Going Modern: American Design in the 1920s
John Gordon, Yale University Art Gallery
Tuesday, June 11, 2013Mini-exhibit: 7:15pmLecture: 8:00pm
Walt Disney Museum
John Stuart Gordon will explore the varied influences and myths surrounding the appearance of modern decorative arts during the Jazz Age. Mr. Gordon’s themes are drawn from his exhibit, “A Modern World: American Design from the Yale University Art Gallery, 1920–1950,” to present a fully-realized view of the influence, concerns, and ambitions of modern design in America from the Jazz Age to the dawn of the Space Age. His exhibition catalogue interprets approximately 300 modernist objects from a wide range of media, glass and metals to textiles and furniture, that embraces all levels of manufacture, from bespoke sterling to manufactured cookware.

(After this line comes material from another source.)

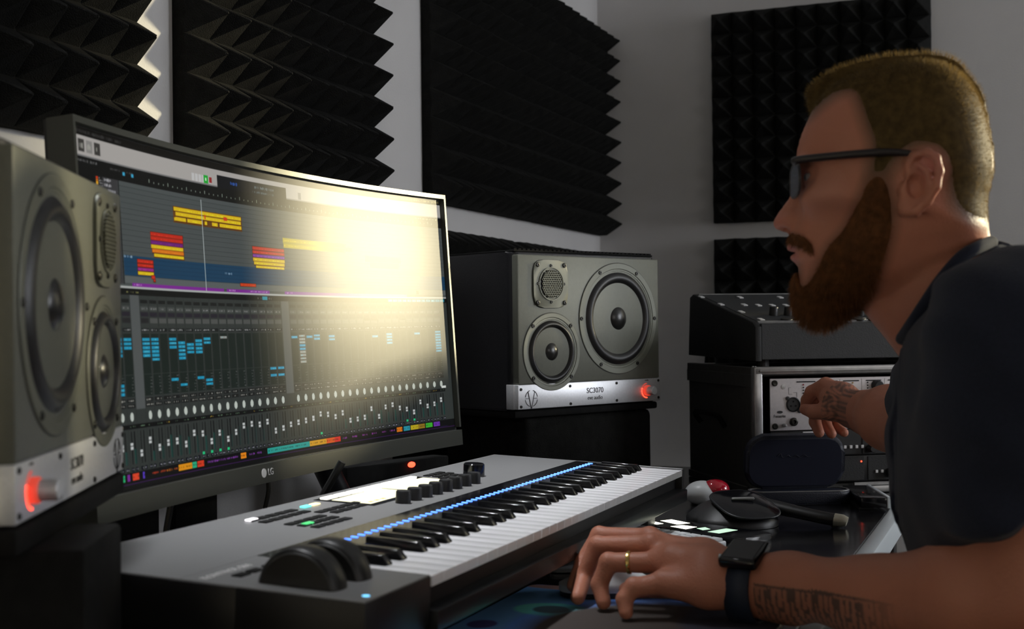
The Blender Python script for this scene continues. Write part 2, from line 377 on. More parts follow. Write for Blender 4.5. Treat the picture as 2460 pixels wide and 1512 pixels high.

Americans, although skeptical at first, eagerly embraced modernist design during the 1920s and applied its aesthetic to furniture, housewares, textiles, silver and glass. Most histories of modern design in America begin with the 1925 Paris Exposition des Arts Decoratifs. While this ambitious exposition caused many Americans to realize they were out-of-step with international style, discussions of modern design had in fact been circulating through American design circles since the early 1920s.
The earliest promoters of modern design in America were German and Austrian émigrés. Their influence helped form a quintessentially American version of modernism that borrowed freely from a broad range of European influences.